Wednesday, December 26, 2012

Mountain Town News


By ALLEN BEST - MTN TOWN NEWS SERVICE

Holiday lights twinkle, but at expense of stars

WHISTLER, B.C.—LED lights have been praised profusely. The lights are brighter and more efficient than even compact fluorescents, and certainly more so than the old-fashioned incandescent bulbs.

But their deployment is having a perhaps unintended consequence in Whistler. Because they cost less to operate and are durable, why not put up more of them?

If saving energy is the goal, then that defeats the purpose. It also defeats the purpose of seeing the stars in the night sky.

“Many of our village trees are now decked top to bottom with Christmas lights through the winter with hundreds of thousand more bulbs than before in the buildup to the 2010 Olympic Games,” notes Pique Newsmagazine’s Andrew Mitchell.

While these and other sources of illumination are truly beautiful, he says, “there’s also no question that all this electrical magic blots out the natural glamour of our night sky.”

Celestial twinkles are being suffocated by many other land-based lights, too. For example, lights designed to look like Olympic torches were erected along a trail in an area called Cheakamus Crossing. The torches light the paths, sort of, but also are directed skyward.

In some cases, there’s room for dispute about the proper balance. One transit stop that is used 22 hours a day is lit far too lavishly, say nearby residents. City officials cite the need for safety of travelers.
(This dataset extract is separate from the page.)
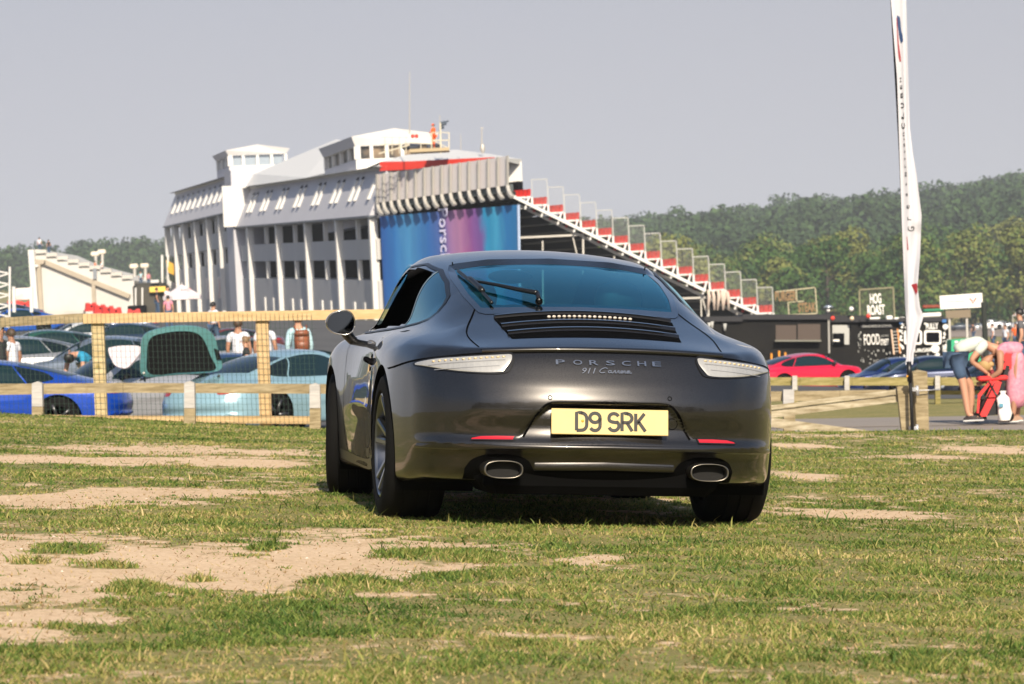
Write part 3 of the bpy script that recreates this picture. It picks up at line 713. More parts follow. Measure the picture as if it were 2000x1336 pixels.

At length, the bus agency has agreed to install shielding in fixtures to direct the lighting downward, at a cost of $200 per light.

It was once possible to see the Milky Way Galaxy from anywhere in Whistler. No longer, and a photographer who specializes in the night sky said it’s hard to completely get away from the glow of Whistler, Squamish and Vancouver.

Is there room for hope? A local amateur astronomer, who must now go elsewhere to view into outer space, points out that if energy becomes more expensive, it will be used more judiciously. That would mean pointing lights directly at what you’re trying to see, not wastefully in every direction, as is so often the case.

 

Aspen canary chirps but none too loudly

ASPEN, Colo.—In 2005, the city of Aspen released a climate-change manifesto, called the Canary Initiative, which vowed to slash community greenhouse gas emissions 30 percent by 2020.

The charter document identified Aspen and other mountain communities as the canary in the coal mine for global warming. The goal asserted then was to aggressively reduce Aspen’s carbon footprint and to serve as a model.

In what could be viewed as a mid-term, Aspen certainly isn’t flunking but it has a ways to go. By 2011, it had reduced greenhouse gas emission 6 percent compared to the 2004 baseline. Elyse Hottel, the city’s environmental initiatives project coordinator, said the carbon footprint needed to be down 11 percent by now.

In the last four years, reports the Aspen Daily News, the major gains were recorded in reduced emissions of methane from the landfill and reduced electricity. However, the emissions caused by burning of fossil fuels for air and ground transportation were up, and so were the heating and other power needs of buildings.